Successful leadership requires effective management


How different our lives are when we really know what is deeply important to us, and keeping that picture in mind, we manage ourselves each day to be and do what really matters. –Stephen Covey

My simple definition of school leadership is creating with the school community that which does not now exist for the benefit of students.

But it’s also essential that principals and teacher leaders be able to manage, which I define as getting things done for both what now exists and for what is being created. It involves both management of self and of the complex system that is the schoolhouse.

From my experience, here are a few essential things that effective managers do:

Effective managers are intentional. They think about what they want to accomplish today and in the future and have a fool-proof system in place for ensuring that those things get done.

• Effective managers are diligent about keeping promises both to themselves and to others. Promise keeping is a hallmark of leaders’ integrity, which, in turn, is the touchstone for trust within the school community.

• Effective managers consistently practice “next action thinking.” Meetings and learning events never conclude without clarity about what will be done next, by whom, and to what standard.

• Effective managers reserve time for quiet reflection regarding their practice and the well-being of the school community. They use this time to recall their values and goals, to consider the effectiveness of their actions, and to establish short and long-term priorities.

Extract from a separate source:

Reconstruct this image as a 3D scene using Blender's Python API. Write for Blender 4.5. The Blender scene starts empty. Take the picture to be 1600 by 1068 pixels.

• Effective managers know when and how to say “no.” They consciously minimize obligations on themselves and on the school community that would distract from the achievement of important goals.

What have I missed?

2 Responses to “Successful leadership requires effective management”

  1. 1 Kent Peterson March 1, 2013 at 11:25 am

    This is an important list that should be on the wall of all leaders. They are excellent reminders of ways of being that will move schools and districts forward.

    I would add a more mundane, but useful idea: “Effective managers establish routines that solve regular problems and smooth common interactions.” More effective managers, and I would add leaders, organize their schools so that less energy is used on routine issues and less “drama” occurs during the day.

    Kent Peterson, co-author of “Shaping School Culture”.